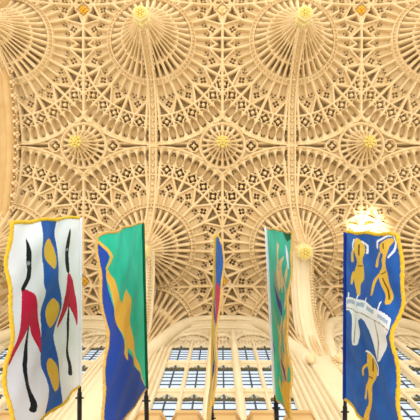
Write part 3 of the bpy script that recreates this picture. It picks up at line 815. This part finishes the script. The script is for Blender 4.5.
# teal banner with gold birds
rb = random.Random(11)
B4 = []
for k in range(30):
    u0 = rb.uniform(.2, 1.2); ln = rb.uniform(.15, .42); d0 = rb.uniform(.2, .98) if u0 > .45 else rb.uniform(.45, .98)
    ph = rb.uniform(0, 6); pts = []
    for q in range(9):
        f = q / 8
        pts.append((u0 + ln * f, d0 + .035 * math.sin(ph + f * 5) + .06 * f, .004 + rb.uniform(.022, .04) * math.sin(PI * f)))
    B4.append((rb.choice(['pale', 'pale', 'gold', 'pale', 'tan']), pts))
B4 += [('pale', [(.1, .5, .008), (.16, .62, .035), (.25, .66, .03), (.34, .55, .006)]), ('pale', [(.22, .82, .006), (.3, .74, .035), (.42, .7, .03), (.5, .62, .006)]),
       ('white', [(.12, .84, .008), (.2, .9, .03), (.3, .93, .008)]),
       ('violet', [(.46, .36), (.54, .5), (.66, .66), (.76, .58), (.68, .42)]), ('violet', [(.6, .62), (.72, .74), (.8, .68), (.72, .58)]),
       ('violet', [(1.02, .06), (1.1, .16), (1.16, .12), (1.1, .02)]), ('violet', [(1.1, .72), (1.18, .84), (1.34, .82), (1.28, .7)]),
       ('dkgreen', [(-.05, .72), (.03, .74), (.08, .9), (.03, 1.1), (-.05, 1.1)]), ('green', [(1.0, .3), (1.2, .56), (1.6, .4), (1.6, .2), (1.3, .1)]),
       ('gold', [(1.32, .62), (1.22, 1.1), (1.7, 1.1), (1.7, .5)]), ('gold', [(1.3, .85, .02), (.9, .95, .02), (.6, .97, .02)])]
banner('teal banner with gold birds and violet touches, hanging near edge-on', 'teal', B4, (.437, .13), (.516, 1.683), 1.02, .2,
       [(0, .09), (.06, .085), (.14, .05), (.3, .035), (.5, .015), (.7, .0), (.9, .0), (1, .0)], 'white', seed=5, fr=.009, fmat=FRINGE_D, ripple=.012)

# ------------------------------------------------------------------ camera and light
cd = bpy.data.cameras.new('camera'); cam = bpy.data.objects.new('camera', cd); COL.objects.link(cam)
cam.location = (0, 0, EYE); cam.rotation_euler = (PI, 0, 0)
cd.sensor_width = 36; cd.lens = 36 * 484 / 420; cd.shift_x = -10 / 420; cd.shift_y = 4 / 420
sc.camera = cam
w = bpy.data.worlds.new('world'); sc.world = w; w.use_nodes = True
bg = w.node_tree.nodes['Background']; bg.inputs['Color'].default_value = (1, .985, .945, 1); bg.inputs['Strength'].default_value = 1.68
def lamp(name, typ, loc, target, power, color, size=1., spot=None):
    l = bpy.data.lights.new(name, typ); l.energy = power; l.color = color
    if typ == 'AREA': l.size = size
    if typ == 'SPOT': l.spot_size = spot; l.spot_blend = 1.0; l.shadow_soft_size = .15
    o = bpy.data.objects.new(name, l); COL.objects.link(o); o.location = loc
    import mathutils
    o.rotation_euler = (mathutils.Vector(target) - mathutils.Vector(loc)).to_track_quat('-Z', 'Y').to_euler()
    return o
lamp('north_raking_fill', 'AREA', (0, -16, 9), (0, 0, 17), 150, (1, .92, .8), 5.0)  # added area lamp raking the ribs, standing in for unseen north windows
lamp('added_low_fill', 'AREA', (.5, -9.5, 4.0), (0, 0, 17), 120, (1, .9, .74), .8)  # added warm fill from below, out of view; no fitting stands here
lamp('vault_spot', 'SPOT', (4.6, 2.6, 9.5), (4.85, .52, 17.6), 20000, (1, .95, .85), spot=math.radians(11))
sc.cycles.diffuse_bounces = 2
sc.view_settings.view_transform = 'Standard'; sc.view_settings.look = 'None'
sc.view_settings.exposure = 0.1; sc.view_settings.gamma = 1; sc.view_settings.use_curve_mapping = False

▶ _Your objective_: Retype the listing exactly. Pictures do not belong in the copy.

▶ _Complete answer_:
Write part 3 of the bpy script that recreates this picture. It picks up at line 815. This part finishes the script. The script is for Blender 4.5.
# teal banner with gold birds
rb = random.Random(11)
B4 = []
for k in range(30):
    u0 = rb.uniform(.2, 1.2); ln = rb.uniform(.15, .42); d0 = rb.uniform(.2, .98) if u0 > .45 else rb.uniform(.45, .98)
    ph = rb.uniform(0, 6); pts = []
    for q in range(9):
        f = q / 8
        pts.append((u0 + ln * f, d0 + .035 * math.sin(ph + f * 5) + .06 * f, .004 + rb.uniform(.022, .04) * math.sin(PI * f)))
    B4.append((rb.choice(['pale', 'pale', 'gold', 'pale', 'tan']), pts))
B4 += [('pale', [(.1, .5, .008), (.16, .62, .035), (.25, .66, .03), (.34, .55, .006)]), ('pale', [(.22, .82, .006), (.3, .74, .035), (.42, .7, .03), (.5, .62, .006)]),
       ('white', [(.12, .84, .008), (.2, .9, .03), (.3, .93, .008)]),
       ('violet', [(.46, .36), (.54, .5), (.66, .66), (.76, .58), (.68, .42)]), ('violet', [(.6, .62), (.72, .74), (.8, .68), (.72, .58)]),
       ('violet', [(1.02, .06), (1.1, .16), (1.16, .12), (1.1, .02)]), ('violet', [(1.1, .72), (1.18, .84), (1.34, .82), (1.28, .7)]),
       ('dkgreen', [(-.05, .72), (.03, .74), (.08, .9), (.03, 1.1), (-.05, 1.1)]), ('green', [(1.0, .3), (1.2, .56), (1.6, .4), (1.6, .2), (1.3, .1)]),
       ('gold', [(1.32, .62), (1.22, 1.1), (1.7, 1.1), (1.7, .5)]), ('gold', [(1.3, .85, .02), (.9, .95, .02), (.6, .97, .02)])]
banner('teal banner with gold birds and violet touches, hanging near edge-on', 'teal', B4, (.437, .13), (.516, 1.683), 1.02, .2,
       [(0, .09), (.06, .085), (.14, .05), (.3, .035), (.5, .015), (.7, .0), (.9, .0), (1, .0)], 'white', seed=5, fr=.009, fmat=FRINGE_D, ripple=.012)

# ------------------------------------------------------------------ camera and light
cd = bpy.data.cameras.new('camera'); cam = bpy.data.objects.new('camera', cd); COL.objects.link(cam)
cam.location = (0, 0, EYE); cam.rotation_euler = (PI, 0, 0)
cd.sensor_width = 36; cd.lens = 36 * 484 / 420; cd.shift_x = -10 / 420; cd.shift_y = 4 / 420
sc.camera = cam
w = bpy.data.worlds.new('world'); sc.world = w; w.use_nodes = True
bg = w.node_tree.nodes['Background']; bg.inputs['Color'].default_value = (1, .985, .945, 1); bg.inputs['Strength'].default_value = 1.68
def lamp(name, typ, loc, target, power, color, size=1., spot=None):
    l = bpy.data.lights.new(name, typ); l.energy = power; l.color = color
    if typ == 'AREA': l.size = size
    if typ == 'SPOT': l.spot_size = spot; l.spot_blend = 1.0; l.shadow_soft_size = .15
    o = bpy.data.objects.new(name, l); COL.objects.link(o); o.location = loc
    import mathutils
    o.rotation_euler = (mathutils.Vector(target) - mathutils.Vector(loc)).to_track_quat('-Z', 'Y').to_euler()
    return o
lamp('north_raking_fill', 'AREA', (0, -16, 9), (0, 0, 17), 150, (1, .92, .8), 5.0)  # added area lamp raking the ribs, standing in for unseen north windows
lamp('added_low_fill', 'AREA', (.5, -9.5, 4.0), (0, 0, 17), 120, (1, .9, .74), .8)  # added warm fill from below, out of view; no fitting stands here
lamp('vault_spot', 'SPOT', (4.6, 2.6, 9.5), (4.85, .52, 17.6), 20000, (1, .95, .85), spot=math.radians(11))
sc.cycles.diffuse_bounces = 2
sc.view_settings.view_transform = 'Standard'; sc.view_settings.look = 'None'
sc.view_settings.exposure = 0.1; sc.view_settings.gamma = 1; sc.view_settings.use_curve_mapping = False